● **Do this**: Copy out all of the material exactly as presented.
━━━ Collected data ━━━
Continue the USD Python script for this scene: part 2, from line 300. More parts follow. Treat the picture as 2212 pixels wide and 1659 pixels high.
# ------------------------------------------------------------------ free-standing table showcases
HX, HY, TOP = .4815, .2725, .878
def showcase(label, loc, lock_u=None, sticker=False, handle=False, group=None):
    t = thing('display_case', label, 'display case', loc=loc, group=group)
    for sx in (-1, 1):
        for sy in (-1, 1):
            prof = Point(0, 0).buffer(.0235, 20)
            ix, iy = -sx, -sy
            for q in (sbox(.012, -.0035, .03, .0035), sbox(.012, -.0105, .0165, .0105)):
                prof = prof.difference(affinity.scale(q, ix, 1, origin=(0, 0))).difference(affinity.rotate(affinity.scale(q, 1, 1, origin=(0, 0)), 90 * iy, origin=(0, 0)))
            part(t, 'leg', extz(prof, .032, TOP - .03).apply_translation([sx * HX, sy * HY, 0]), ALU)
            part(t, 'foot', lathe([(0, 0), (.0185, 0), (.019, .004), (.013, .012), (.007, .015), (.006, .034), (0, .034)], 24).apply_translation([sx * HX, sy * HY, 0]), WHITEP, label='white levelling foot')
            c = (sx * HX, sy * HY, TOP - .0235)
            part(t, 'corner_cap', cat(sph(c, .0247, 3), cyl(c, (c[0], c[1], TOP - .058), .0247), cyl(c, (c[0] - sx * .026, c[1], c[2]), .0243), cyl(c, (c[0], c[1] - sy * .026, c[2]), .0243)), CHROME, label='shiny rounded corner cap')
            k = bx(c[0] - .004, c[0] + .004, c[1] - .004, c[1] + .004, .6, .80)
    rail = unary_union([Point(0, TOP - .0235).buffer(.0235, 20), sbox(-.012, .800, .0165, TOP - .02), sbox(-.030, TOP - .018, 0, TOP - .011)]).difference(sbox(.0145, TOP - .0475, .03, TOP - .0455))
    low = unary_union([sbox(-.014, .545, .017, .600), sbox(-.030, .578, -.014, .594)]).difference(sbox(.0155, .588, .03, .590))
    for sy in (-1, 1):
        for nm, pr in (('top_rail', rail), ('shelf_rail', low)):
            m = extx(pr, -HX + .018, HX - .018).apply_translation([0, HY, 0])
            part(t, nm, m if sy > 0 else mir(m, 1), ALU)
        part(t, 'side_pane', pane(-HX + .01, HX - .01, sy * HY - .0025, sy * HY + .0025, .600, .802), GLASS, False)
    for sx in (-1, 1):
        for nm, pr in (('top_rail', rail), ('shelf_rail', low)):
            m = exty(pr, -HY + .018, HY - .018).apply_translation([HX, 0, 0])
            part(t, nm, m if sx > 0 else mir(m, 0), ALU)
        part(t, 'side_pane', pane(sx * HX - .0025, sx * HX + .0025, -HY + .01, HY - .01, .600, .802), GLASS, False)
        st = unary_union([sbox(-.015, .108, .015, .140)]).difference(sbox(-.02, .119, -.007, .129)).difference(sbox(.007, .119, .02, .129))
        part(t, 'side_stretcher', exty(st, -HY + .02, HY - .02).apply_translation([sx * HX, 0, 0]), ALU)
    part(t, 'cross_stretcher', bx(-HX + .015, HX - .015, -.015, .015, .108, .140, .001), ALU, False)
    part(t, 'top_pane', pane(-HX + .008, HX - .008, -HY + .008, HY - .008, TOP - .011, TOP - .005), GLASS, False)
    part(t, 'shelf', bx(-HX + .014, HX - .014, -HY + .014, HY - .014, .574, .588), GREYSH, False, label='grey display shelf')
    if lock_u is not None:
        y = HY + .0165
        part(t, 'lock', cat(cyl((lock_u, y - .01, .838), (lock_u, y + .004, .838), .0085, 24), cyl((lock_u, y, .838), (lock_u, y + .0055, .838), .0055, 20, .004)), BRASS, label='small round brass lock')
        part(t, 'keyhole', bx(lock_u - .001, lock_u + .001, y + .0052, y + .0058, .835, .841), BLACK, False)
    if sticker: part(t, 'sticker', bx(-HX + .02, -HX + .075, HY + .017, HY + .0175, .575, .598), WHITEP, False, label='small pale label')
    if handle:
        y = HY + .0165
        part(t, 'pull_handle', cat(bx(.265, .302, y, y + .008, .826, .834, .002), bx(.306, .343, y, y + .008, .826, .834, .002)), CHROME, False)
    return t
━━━
● **Final answer**:
Continue the USD Python script for this scene: part 2, from line 300. More parts follow. Treat the picture as 2212 pixels wide and 1659 pixels high.
# ------------------------------------------------------------------ free-standing table showcases
HX, HY, TOP = .4815, .2725, .878
def showcase(label, loc, lock_u=None, sticker=False, handle=False, group=None):
    t = thing('display_case', label, 'display case', loc=loc, group=group)
    for sx in (-1, 1):
        for sy in (-1, 1):
            prof = Point(0, 0).buffer(.0235, 20)
            ix, iy = -sx, -sy
            for q in (sbox(.012, -.0035, .03, .0035), sbox(.012, -.0105, .0165, .0105)):
                prof = prof.difference(affinity.scale(q, ix, 1, origin=(0, 0))).difference(affinity.rotate(affinity.scale(q, 1, 1, origin=(0, 0)), 90 * iy, origin=(0, 0)))
            part(t, 'leg', extz(prof, .032, TOP - .03).apply_translation([sx * HX, sy * HY, 0]), ALU)
            part(t, 'foot', lathe([(0, 0), (.0185, 0), (.019, .004), (.013, .012), (.007, .015), (.006, .034), (0, .034)], 24).apply_translation([sx * HX, sy * HY, 0]), WHITEP, label='white levelling foot')
            c = (sx * HX, sy * HY, TOP - .0235)
            part(t, 'corner_cap', cat(sph(c, .0247, 3), cyl(c, (c[0], c[1], TOP - .058), .0247), cyl(c, (c[0] - sx * .026, c[1], c[2]), .0243), cyl(c, (c[0], c[1] - sy * .026, c[2]), .0243)), CHROME, label='shiny rounded corner cap')
            k = bx(c[0] - .004, c[0] + .004, c[1] - .004, c[1] + .004, .6, .80)
    rail = unary_union([Point(0, TOP - .0235).buffer(.0235, 20), sbox(-.012, .800, .0165, TOP - .02), sbox(-.030, TOP - .018, 0, TOP - .011)]).difference(sbox(.0145, TOP - .0475, .03, TOP - .0455))
    low = unary_union([sbox(-.014, .545, .017, .600), sbox(-.030, .578, -.014, .594)]).difference(sbox(.0155, .588, .03, .590))
    for sy in (-1, 1):
        for nm, pr in (('top_rail', rail), ('shelf_rail', low)):
            m = extx(pr, -HX + .018, HX - .018).apply_translation([0, HY, 0])
            part(t, nm, m if sy > 0 else mir(m, 1), ALU)
        part(t, 'side_pane', pane(-HX + .01, HX - .01, sy * HY - .0025, sy * HY + .0025, .600, .802), GLASS, False)
    for sx in (-1, 1):
        for nm, pr in (('top_rail', rail), ('shelf_rail', low)):
            m = exty(pr, -HY + .018, HY - .018).apply_translation([HX, 0, 0])
            part(t, nm, m if sx > 0 else mir(m, 0), ALU)
        part(t, 'side_pane', pane(sx * HX - .0025, sx * HX + .0025, -HY + .01, HY - .01, .600, .802), GLASS, False)
        st = unary_union([sbox(-.015, .108, .015, .140)]).difference(sbox(-.02, .119, -.007, .129)).difference(sbox(.007, .119, .02, .129))
        part(t, 'side_stretcher', exty(st, -HY + .02, HY - .02).apply_translation([sx * HX, 0, 0]), ALU)
    part(t, 'cross_stretcher', bx(-HX + .015, HX - .015, -.015, .015, .108, .140, .001), ALU, False)
    part(t, 'top_pane', pane(-HX + .008, HX - .008, -HY + .008, HY - .008, TOP - .011, TOP - .005), GLASS, False)
    part(t, 'shelf', bx(-HX + .014, HX - .014, -HY + .014, HY - .014, .574, .588), GREYSH, False, label='grey display shelf')
    if lock_u is not None:
        y = HY + .0165
        part(t, 'lock', cat(cyl((lock_u, y - .01, .838), (lock_u, y + .004, .838), .0085, 24), cyl((lock_u, y, .838), (lock_u, y + .0055, .838), .0055, 20, .004)), BRASS, label='small round brass lock')
        part(t, 'keyhole', bx(lock_u - .001, lock_u + .001, y + .0052, y + .0058, .835, .841), BLACK, False)
    if sticker: part(t, 'sticker', bx(-HX + .02, -HX + .075, HY + .017, HY + .0175, .575, .598), WHITEP, False, label='small pale label')
    if handle:
        y = HY + .0165
        part(t, 'pull_handle', cat(bx(.265, .302, y, y + .008, .826, .834, .002), bx(.306, .343, y, y + .008, .826, .834, .002)), CHROME, False)
    return t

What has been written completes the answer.